[PROBLEM STATEMENT]:
Copy out each line exactly as it appears.
◆ ◆ ◆ ◆ ◆ ◆ ◆
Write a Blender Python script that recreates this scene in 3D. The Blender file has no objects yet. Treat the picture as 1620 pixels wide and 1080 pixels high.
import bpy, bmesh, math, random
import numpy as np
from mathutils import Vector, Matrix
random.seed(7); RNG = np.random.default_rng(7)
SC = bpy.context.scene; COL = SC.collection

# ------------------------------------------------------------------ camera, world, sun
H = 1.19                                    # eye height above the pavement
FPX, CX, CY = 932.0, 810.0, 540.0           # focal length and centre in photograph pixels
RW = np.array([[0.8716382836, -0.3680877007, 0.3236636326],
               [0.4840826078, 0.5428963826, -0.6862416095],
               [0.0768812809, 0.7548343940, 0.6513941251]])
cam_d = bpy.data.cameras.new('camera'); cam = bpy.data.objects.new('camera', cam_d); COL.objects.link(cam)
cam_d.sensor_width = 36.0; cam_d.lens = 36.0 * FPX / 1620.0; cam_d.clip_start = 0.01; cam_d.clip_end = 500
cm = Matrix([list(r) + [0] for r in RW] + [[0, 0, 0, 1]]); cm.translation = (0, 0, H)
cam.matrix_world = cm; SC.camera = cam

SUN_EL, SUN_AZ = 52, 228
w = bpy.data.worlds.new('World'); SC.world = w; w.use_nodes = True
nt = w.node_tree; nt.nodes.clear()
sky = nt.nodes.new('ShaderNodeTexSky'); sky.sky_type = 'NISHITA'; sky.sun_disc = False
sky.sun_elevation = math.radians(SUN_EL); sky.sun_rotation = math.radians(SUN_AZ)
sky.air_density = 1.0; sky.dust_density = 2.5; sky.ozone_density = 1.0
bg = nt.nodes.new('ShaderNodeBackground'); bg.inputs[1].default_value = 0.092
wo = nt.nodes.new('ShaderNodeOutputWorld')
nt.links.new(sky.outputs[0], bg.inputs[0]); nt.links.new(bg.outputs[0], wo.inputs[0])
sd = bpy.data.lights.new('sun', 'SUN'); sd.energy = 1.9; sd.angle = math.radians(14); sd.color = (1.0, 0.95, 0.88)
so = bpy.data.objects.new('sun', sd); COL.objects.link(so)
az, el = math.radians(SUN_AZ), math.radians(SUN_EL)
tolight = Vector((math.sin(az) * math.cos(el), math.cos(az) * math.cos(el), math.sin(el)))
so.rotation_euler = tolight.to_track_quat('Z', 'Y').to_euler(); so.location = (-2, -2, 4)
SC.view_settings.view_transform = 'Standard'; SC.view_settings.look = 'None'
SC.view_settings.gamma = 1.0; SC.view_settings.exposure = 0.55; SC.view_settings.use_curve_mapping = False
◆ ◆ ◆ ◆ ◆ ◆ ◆
[RESPONSE TO THE TASK]:
Write a Blender Python script that recreates this scene in 3D. The Blender file has no objects yet. Treat the picture as 1620 pixels wide and 1080 pixels high.
import bpy, bmesh, math, random
import numpy as np
from mathutils import Vector, Matrix
random.seed(7); RNG = np.random.default_rng(7)
SC = bpy.context.scene; COL = SC.collection

# ------------------------------------------------------------------ camera, world, sun
H = 1.19                                    # eye height above the pavement
FPX, CX, CY = 932.0, 810.0, 540.0           # focal length and centre in photograph pixels
RW = np.array([[0.8716382836, -0.3680877007, 0.3236636326],
               [0.4840826078, 0.5428963826, -0.6862416095],
               [0.0768812809, 0.7548343940, 0.6513941251]])
cam_d = bpy.data.cameras.new('camera'); cam = bpy.data.objects.new('camera', cam_d); COL.objects.link(cam)
cam_d.sensor_width = 36.0; cam_d.lens = 36.0 * FPX / 1620.0; cam_d.clip_start = 0.01; cam_d.clip_end = 500
cm = Matrix([list(r) + [0] for r in RW] + [[0, 0, 0, 1]]); cm.translation = (0, 0, H)
cam.matrix_world = cm; SC.camera = cam

SUN_EL, SUN_AZ = 52, 228
w = bpy.data.worlds.new('World'); SC.world = w; w.use_nodes = True
nt = w.node_tree; nt.nodes.clear()
sky = nt.nodes.new('ShaderNodeTexSky'); sky.sky_type = 'NISHITA'; sky.sun_disc = False
sky.sun_elevation = math.radians(SUN_EL); sky.sun_rotation = math.radians(SUN_AZ)
sky.air_density = 1.0; sky.dust_density = 2.5; sky.ozone_density = 1.0
bg = nt.nodes.new('ShaderNodeBackground'); bg.inputs[1].default_value = 0.092
wo = nt.nodes.new('ShaderNodeOutputWorld')
nt.links.new(sky.outputs[0], bg.inputs[0]); nt.links.new(bg.outputs[0], wo.inputs[0])
sd = bpy.data.lights.new('sun', 'SUN'); sd.energy = 1.9; sd.angle = math.radians(14); sd.color = (1.0, 0.95, 0.88)
so = bpy.data.objects.new('sun', sd); COL.objects.link(so)
az, el = math.radians(SUN_AZ), math.radians(SUN_EL)
tolight = Vector((math.sin(az) * math.cos(el), math.cos(az) * math.cos(el), math.sin(el)))
so.rotation_euler = tolight.to_track_quat('Z', 'Y').to_euler(); so.location = (-2, -2, 4)
SC.view_settings.view_transform = 'Standard'; SC.view_settings.look = 'None'
SC.view_settings.gamma = 1.0; SC.view_settings.exposure = 0.55; SC.view_settings.use_curve_mapping = False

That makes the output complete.